Here's something of canon, changed by Discovery. In the time of Kirk, Starfleet did not allow for female Captains (according to the last episode of Season Three, Turnabout Intruder.
 

Guang

Explorer
Cannibalistic Klingons that don't care about honor, a Federation in which people can work together for years and still not cohere into a decent team, and now terrorist Vulcan xenophobes (Whatever happened to IDIC?).

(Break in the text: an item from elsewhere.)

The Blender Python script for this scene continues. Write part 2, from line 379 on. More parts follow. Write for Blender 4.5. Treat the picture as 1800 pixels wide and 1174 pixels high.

Some of the fan theories might redeem it for me (like the section 31 one, in particular), but I'm no longer willing to watch to see what they want to undermine next. I'll browse reviews to see if section 31, or mirror universe people, or Romulan interference, or what not show up. If they do, I'll give it another try. If not, I'm done with this show. (although the giant worm invader is tempting.
 

Morrus

Well, that was fun
Staff member
I think I will love the show, too, if I ever get to see it.

But...

Here's something of canon, changed by Discovery. In the time of Kirk, Starfleet did not allow for female Captains (according to the last episode of Season Three, Turnabout Intruder.

Ugh. How ugly. Well, if they had such a misogynistic rule, I think we can all be grateful they did the right thing and retconned it away.
 

Water Bob

Adventurer
Ugh. How ugly. Well, if they had such a misogynistic rule, I think we can all be grateful they did the right thing and retconned it away.

Yeah, that was the whole point of that last episode, Turnabout Intruder. One of Kirk's old flames, Janice Lester, is psychotically burned up with jealousy and hatred against Kirk because he can command a starship and she can't. Lester is an archaeologist, and on an alien world, she finds an alien device that allows personality transfers between bodies. She creates an emergency by killing her own staff, which lures the Enterprise to the planet. Lester gets Kirk alone and changes bodies with him using the alien device.

latest






From an RPG perspective the body transfer plot can be GM fodder for an interesting Star Trek game session, if done correctly. Take a player aside and secretly tell him that his character's body has been possessed. Make sure that none of the other players know of this secret agreement between GM and the player of the possessed character. Then, watch to see which side the other players take. Do they believe that the PC has been possessed?

You could even turn this scenario on its ear by setting up the situation, but not having the possession take place--just the claim that it did by a very deranged and psychopathic NPC like Janice Lester.
 

Flexor the Mighty!

18/100 Strength!
I'm not sure they disallowed as much as there was a glass ceiling as they say. Of coruse there were women commanders during the Enterprise era and some say it was just a bitter line from a bitter woman that wasn't any kind of truth.
 

Water Bob

Adventurer
I'm not sure they disallowed as much as there was a glass ceiling as they say. Of coruse there were women commanders during the Enterprise era and some say it was just a bitter line from a bitter woman that wasn't any kind of truth.

The line in Turnabout Intruder is, "Your world of starship captains doesn't admit women."

On the surface, that looks pretty plain to me. The other argument is that the line is uttered from deranged psychotic. We have some retconned female captains from Discovery and Enterprise, and Number One is a first officer about Chris Pike's Enterprise. Maybe there's no hard rule but there is a bit of a glass ceiling. Even in later eras, it doesn't seem that the split between male and female Captains is 50%. Even in TNG's time period, the male captains seem to outnumber the female captains.

I guess the comment could be construed from that point of view.